Real-time Inference Performance

The inference is run on the provided pruned models at INT8 precision. On the Jetson Nano FP16 precision is used. The inference performance is run using trtexec on Jetson Nano, AGX Xavier, Xavier NX and NVIDIA T4 GPU. The Jetson devices are running at Max-N configuration for maximum GPU frequency. The performance shown here is the inference only performance. The end-to-end performance with streaming video data might slightly vary depending on other bottlenecks in the hardware and software.

Limitations

Very Small Objects

NVIDIA PeopleNet model were trained to detect objects larger than 10x10 pixels. Therefore it may not be able to detect objects that are smaller than 10x10 pixels.

Occluded Objects

When objects are occluded or truncated such that less than 20% of the object is visible, they may not be detected by the PeopleNet model. For people class objects, the model will detect occluded people as long as head and shoulders are visible. However if the person’s head and/or shoulders are not visible, the object might not be detected unless more than 60% of the person is visible.

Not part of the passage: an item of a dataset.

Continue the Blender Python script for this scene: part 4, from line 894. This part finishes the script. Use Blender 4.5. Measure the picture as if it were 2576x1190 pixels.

Dark-lighting, Monochrome or Infrared Camera Images

The PeopleNet model were trained on RGB images in good lighting conditions. Therefore, images captured in dark lighting conditions or a monochrome image or IR camera image may not provide good detection results.

Warped and Blurry Images

The PeopleNet models were not trained on fish-eye lense cameras or moving cameras. Therefore, the models may not perform well for warped images and images that have motion-induced or other blur.

Face and Bag class

Although bag and face class are included in the model, the accuracy of these classes will be much lower than people class. Some re-training will be required on these classes to improve accuracy.

Using TLT Pre-trained Models

License

License to use these models is covered by the Model EULA. By downloading the unpruned or pruned version of the model, you accept the terms and conditions of these licenses.

Technical blogs

Suggested reading

Ethical AI

NVIDIA PeopleNet model detects faces. However, no additional information such as race, gender, and skin type about the faces is inferred.

Training and evaluation dataset mostly consists of North American content. An ideal training and evaluation dataset would additionally include content from other geographies.

NVIDIA’s platforms and application frameworks enable developers to build a wide array of AI applications. Consider potential algorithmic bias when choosing or creating the models being deployed. Work with the model’s developer to ensure that it meets the requirements for the relevant industry and use case; that the necessary instruction and documentation are provided to understand error rates, confidence intervals, and results; and that the model is being used under the conditions and in the manner intended.